Leave out the pictures and repeat the data exactly.

**Collected material:**
━━━━━━━━

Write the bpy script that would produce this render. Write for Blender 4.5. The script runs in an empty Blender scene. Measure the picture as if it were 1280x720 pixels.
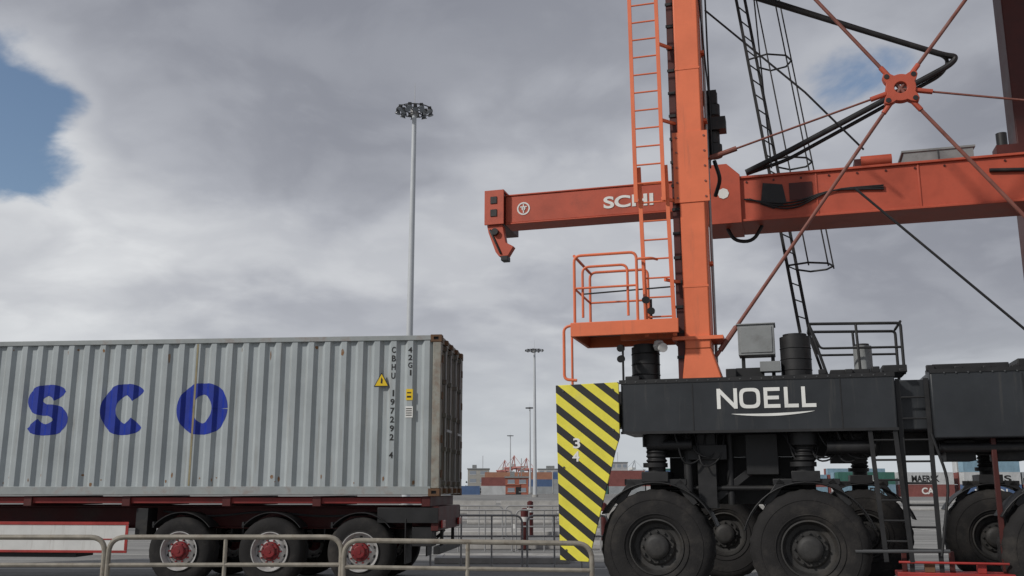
import bpy, math, random
from mathutils import Vector, Matrix
random.seed(7)
S=bpy.context.scene
R=math.radians

# ------------------------------------------------------------------ materials
def mat(name,col,rough=.6,metal=0.0,var=.25,scale=2.5,dirt=None,damt=.5,streak=False,bump=.0,bscale=60,spec=.4,dscale=1.5):
    m=bpy.data.materials.new(name); m.use_nodes=True
    nt=m.node_tree; N=nt.nodes; L=nt.links; b=N['Principled BSDF']
    b.inputs['Roughness'].default_value=rough; b.inputs['Metallic'].default_value=metal
    b.inputs['Specular IOR Level'].default_value=spec
    tc=N.new('ShaderNodeTexCoord')
    n=N.new('ShaderNodeTexNoise'); n.inputs['Scale'].default_value=scale; n.inputs['Detail'].default_value=8; n.inputs['Roughness'].default_value=.65
    L.new(tc.outputs['Object'],n.inputs['Vector'])
    mr=N.new('ShaderNodeMapRange'); mr.inputs[1].default_value=.3; mr.inputs[2].default_value=.7
    mr.inputs[3].default_value=1-var; mr.inputs[4].default_value=1+var*.6
    L.new(n.outputs['Fac'],mr.inputs[0])
    mx=N.new('ShaderNodeVectorMath'); mx.operation='SCALE'; mx.inputs[0].default_value=col[:3]
    L.new(mr.outputs[0],mx.inputs['Scale'])
    out=mx.outputs[0]
    if dirt:
        mp=N.new('ShaderNodeMapping'); L.new(tc.outputs['Object'],mp.inputs[0])
        if streak: mp.inputs['Scale'].default_value=(6,6,.45)
        d=N.new('ShaderNodeTexNoise'); d.inputs['Scale'].default_value=dscale; d.inputs['Detail'].default_value=10; d.inputs['Roughness'].default_value=.7
        L.new(mp.outputs[0],d.inputs['Vector'])
        rr=N.new('ShaderNodeMapRange'); rr.inputs[1].default_value=.68-.3*damt; rr.inputs[2].default_value=.80-.12*damt
        rr.inputs[3].default_value=0; rr.inputs[4].default_value=min(1,.35+.6*damt)
        L.new(d.outputs['Fac'],rr.inputs[0])
        m2=N.new('ShaderNodeMixRGB'); L.new(rr.outputs[0],m2.inputs[0]); L.new(out,m2.inputs[1]); m2.inputs[2].default_value=(*dirt,1)
        out=m2.outputs[0]
    L.new(out,b.inputs['Base Color'])
    r2=N.new('ShaderNodeMapRange'); r2.inputs[3].default_value=max(0,rough-.12); r2.inputs[4].default_value=min(1,rough+.15)
    L.new(n.outputs['Fac'],r2.inputs[0]); L.new(r2.outputs[0],b.inputs['Roughness'])
    if bump>0:
        bn=N.new('ShaderNodeTexNoise'); bn.inputs['Scale'].default_value=bscale; bn.inputs['Detail'].default_value=6
        L.new(tc.outputs['Object'],bn.inputs['Vector'])
        bp=N.new('ShaderNodeBump'); bp.inputs['Strength'].default_value=bump; bp.inputs['Distance'].default_value=.02
        L.new(bn.outputs['Fac'],bp.inputs['Height']); L.new(bp.outputs[0],b.inputs['Normal'])
    return m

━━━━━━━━

**Correct response:**
Write the bpy script that would produce this render. Write for Blender 4.5. The script runs in an empty Blender scene. Measure the picture as if it were 1280x720 pixels.
import bpy, math, random
from mathutils import Vector, Matrix
random.seed(7)
S=bpy.context.scene
R=math.radians

# ------------------------------------------------------------------ materials
def mat(name,col,rough=.6,metal=0.0,var=.25,scale=2.5,dirt=None,damt=.5,streak=False,bump=.0,bscale=60,spec=.4,dscale=1.5):
    m=bpy.data.materials.new(name); m.use_nodes=True
    nt=m.node_tree; N=nt.nodes; L=nt.links; b=N['Principled BSDF']
    b.inputs['Roughness'].default_value=rough; b.inputs['Metallic'].default_value=metal
    b.inputs['Specular IOR Level'].default_value=spec
    tc=N.new('ShaderNodeTexCoord')
    n=N.new('ShaderNodeTexNoise'); n.inputs['Scale'].default_value=scale; n.inputs['Detail'].default_value=8; n.inputs['Roughness'].default_value=.65
    L.new(tc.outputs['Object'],n.inputs['Vector'])
    mr=N.new('ShaderNodeMapRange'); mr.inputs[1].default_value=.3; mr.inputs[2].default_value=.7
    mr.inputs[3].default_value=1-var; mr.inputs[4].default_value=1+var*.6
    L.new(n.outputs['Fac'],mr.inputs[0])
    mx=N.new('ShaderNodeVectorMath'); mx.operation='SCALE'; mx.inputs[0].default_value=col[:3]
    L.new(mr.outputs[0],mx.inputs['Scale'])
    out=mx.outputs[0]
    if dirt:
        mp=N.new('ShaderNodeMapping'); L.new(tc.outputs['Object'],mp.inputs[0])
        if streak: mp.inputs['Scale'].default_value=(6,6,.45)
        d=N.new('ShaderNodeTexNoise'); d.inputs['Scale'].default_value=dscale; d.inputs['Detail'].default_value=10; d.inputs['Roughness'].default_value=.7
        L.new(mp.outputs[0],d.inputs['Vector'])
        rr=N.new('ShaderNodeMapRange'); rr.inputs[1].default_value=.68-.3*damt; rr.inputs[2].default_value=.80-.12*damt
        rr.inputs[3].default_value=0; rr.inputs[4].default_value=min(1,.35+.6*damt)
        L.new(d.outputs['Fac'],rr.inputs[0])
        m2=N.new('ShaderNodeMixRGB'); L.new(rr.outputs[0],m2.inputs[0]); L.new(out,m2.inputs[1]); m2.inputs[2].default_value=(*dirt,1)
        out=m2.outputs[0]
    L.new(out,b.inputs['Base Color'])
    r2=N.new('ShaderNodeMapRange'); r2.inputs[3].default_value=max(0,rough-.12); r2.inputs[4].default_value=min(1,rough+.15)
    L.new(n.outputs['Fac'],r2.inputs[0]); L.new(r2.outputs[0],b.inputs['Roughness'])
    if bump>0:
        bn=N.new('ShaderNodeTexNoise'); bn.inputs['Scale'].default_value=bscale; bn.inputs['Detail'].default_value=6
        L.new(tc.outputs['Object'],bn.inputs['Vector'])
        bp=N.new('ShaderNodeBump'); bp.inputs['Strength'].default_value=bump; bp.inputs['Distance'].default_value=.02
        L.new(bn.outputs['Fac'],bp.inputs['Height']); L.new(bp.outputs[0],b.inputs['Normal'])
    return m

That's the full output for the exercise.